Water quality prediction using LSTM with combined normalizer for efficient water management

Predicting water quality is a significant area of study in the field of smart water technology, since it may provide valuable assistance in managing and mitigating water pollution. Due to the increasing global population and the need for effective methods of agriculture and irrigation, there is a continuous increase in the demand for water, which lead to a scarcity of water resources. Consequently, smart water management systems have been created with the objective of enhancing the effectiveness of water management. Nevertheless, conventional water quality prediction models mostly use data-driven approaches and only depend on diverse sensor data.

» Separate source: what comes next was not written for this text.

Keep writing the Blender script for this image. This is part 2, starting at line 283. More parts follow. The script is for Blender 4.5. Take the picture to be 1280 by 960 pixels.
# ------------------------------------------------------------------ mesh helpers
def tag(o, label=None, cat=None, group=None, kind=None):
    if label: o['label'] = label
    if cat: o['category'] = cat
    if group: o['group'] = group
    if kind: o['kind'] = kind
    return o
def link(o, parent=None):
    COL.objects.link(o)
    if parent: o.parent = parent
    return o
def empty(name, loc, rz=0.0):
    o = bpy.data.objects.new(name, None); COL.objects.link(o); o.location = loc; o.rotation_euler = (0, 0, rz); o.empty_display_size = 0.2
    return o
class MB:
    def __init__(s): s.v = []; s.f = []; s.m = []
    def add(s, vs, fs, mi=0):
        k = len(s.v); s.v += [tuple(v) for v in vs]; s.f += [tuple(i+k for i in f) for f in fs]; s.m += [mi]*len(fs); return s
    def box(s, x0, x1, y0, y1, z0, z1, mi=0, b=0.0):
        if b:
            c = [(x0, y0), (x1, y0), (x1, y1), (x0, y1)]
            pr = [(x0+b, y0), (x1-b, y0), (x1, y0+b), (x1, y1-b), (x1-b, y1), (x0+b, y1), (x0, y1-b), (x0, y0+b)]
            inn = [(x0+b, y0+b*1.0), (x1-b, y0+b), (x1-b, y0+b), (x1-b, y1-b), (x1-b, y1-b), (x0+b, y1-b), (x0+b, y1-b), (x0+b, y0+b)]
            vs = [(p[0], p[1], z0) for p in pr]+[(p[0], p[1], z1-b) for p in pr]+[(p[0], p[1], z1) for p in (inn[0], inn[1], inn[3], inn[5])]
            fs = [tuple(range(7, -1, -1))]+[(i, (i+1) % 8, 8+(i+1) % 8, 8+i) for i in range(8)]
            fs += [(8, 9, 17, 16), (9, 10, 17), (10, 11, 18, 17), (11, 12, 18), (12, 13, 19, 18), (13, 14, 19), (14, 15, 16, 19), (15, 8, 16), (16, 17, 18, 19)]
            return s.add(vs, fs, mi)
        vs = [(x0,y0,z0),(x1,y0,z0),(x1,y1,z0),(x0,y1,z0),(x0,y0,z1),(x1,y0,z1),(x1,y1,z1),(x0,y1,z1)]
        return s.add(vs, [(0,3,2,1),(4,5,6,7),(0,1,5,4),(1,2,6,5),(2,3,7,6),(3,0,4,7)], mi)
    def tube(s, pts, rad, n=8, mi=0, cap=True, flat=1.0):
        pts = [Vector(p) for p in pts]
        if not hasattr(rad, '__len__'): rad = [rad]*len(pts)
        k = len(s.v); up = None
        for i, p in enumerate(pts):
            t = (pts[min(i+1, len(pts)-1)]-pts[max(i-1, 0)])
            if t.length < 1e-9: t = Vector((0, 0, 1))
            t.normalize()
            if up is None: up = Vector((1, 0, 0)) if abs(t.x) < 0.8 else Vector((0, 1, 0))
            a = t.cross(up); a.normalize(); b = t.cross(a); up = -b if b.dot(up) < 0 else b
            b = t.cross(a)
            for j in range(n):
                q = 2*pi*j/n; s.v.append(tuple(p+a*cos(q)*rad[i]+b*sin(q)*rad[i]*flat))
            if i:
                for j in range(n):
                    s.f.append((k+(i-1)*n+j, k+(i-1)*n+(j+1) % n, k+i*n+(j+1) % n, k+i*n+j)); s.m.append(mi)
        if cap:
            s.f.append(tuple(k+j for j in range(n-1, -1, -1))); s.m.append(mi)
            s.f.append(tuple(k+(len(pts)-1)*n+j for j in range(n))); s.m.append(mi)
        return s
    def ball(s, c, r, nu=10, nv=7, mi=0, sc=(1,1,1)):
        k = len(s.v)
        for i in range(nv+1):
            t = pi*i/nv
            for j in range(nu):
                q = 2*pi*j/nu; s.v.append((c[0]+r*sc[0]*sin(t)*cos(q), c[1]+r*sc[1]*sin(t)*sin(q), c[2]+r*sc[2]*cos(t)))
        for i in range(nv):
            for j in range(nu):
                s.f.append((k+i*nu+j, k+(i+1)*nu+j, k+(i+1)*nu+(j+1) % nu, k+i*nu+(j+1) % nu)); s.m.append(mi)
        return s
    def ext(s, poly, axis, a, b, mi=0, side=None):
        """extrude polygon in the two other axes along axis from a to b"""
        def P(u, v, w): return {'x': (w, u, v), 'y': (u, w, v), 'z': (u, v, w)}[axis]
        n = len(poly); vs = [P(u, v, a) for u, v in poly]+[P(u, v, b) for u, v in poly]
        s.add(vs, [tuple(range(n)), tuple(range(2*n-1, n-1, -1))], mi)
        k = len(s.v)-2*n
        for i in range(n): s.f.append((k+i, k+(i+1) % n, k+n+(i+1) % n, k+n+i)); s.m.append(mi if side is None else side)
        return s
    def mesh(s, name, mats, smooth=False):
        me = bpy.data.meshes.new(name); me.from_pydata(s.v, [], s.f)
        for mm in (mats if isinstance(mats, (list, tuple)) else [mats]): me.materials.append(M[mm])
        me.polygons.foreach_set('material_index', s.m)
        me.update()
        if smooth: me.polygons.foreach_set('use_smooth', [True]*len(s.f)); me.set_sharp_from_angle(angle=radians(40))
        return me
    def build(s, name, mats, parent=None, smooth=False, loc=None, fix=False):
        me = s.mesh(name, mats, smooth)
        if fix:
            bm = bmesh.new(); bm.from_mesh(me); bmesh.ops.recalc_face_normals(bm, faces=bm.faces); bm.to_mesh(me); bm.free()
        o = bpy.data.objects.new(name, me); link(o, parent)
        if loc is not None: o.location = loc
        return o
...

In recent research, deep learning algorithms have been extensively used for water quality prediction due to their robust ability to map highly nonlinear connections while maintaining acceptable computational efficiency. Therefore, the LSTM-CN model presented in this paper integrates the benefits of three normalisation calculation methods: z-score, Interval, and Max. This allows for adaptive processing of multi-factor data while preserving the data's inherent characteristics. Ultimately, the model collaborates with the codec to learn the data's characteristics and generate accurate prediction results. When compared with existing water quality prediction methods in terms of various parameters the proposed LSTM-CN methods achieves 99.3% of accuracy,95% of precision, 93.6% of recall, 18% of MSE and 11.45% of RMSE.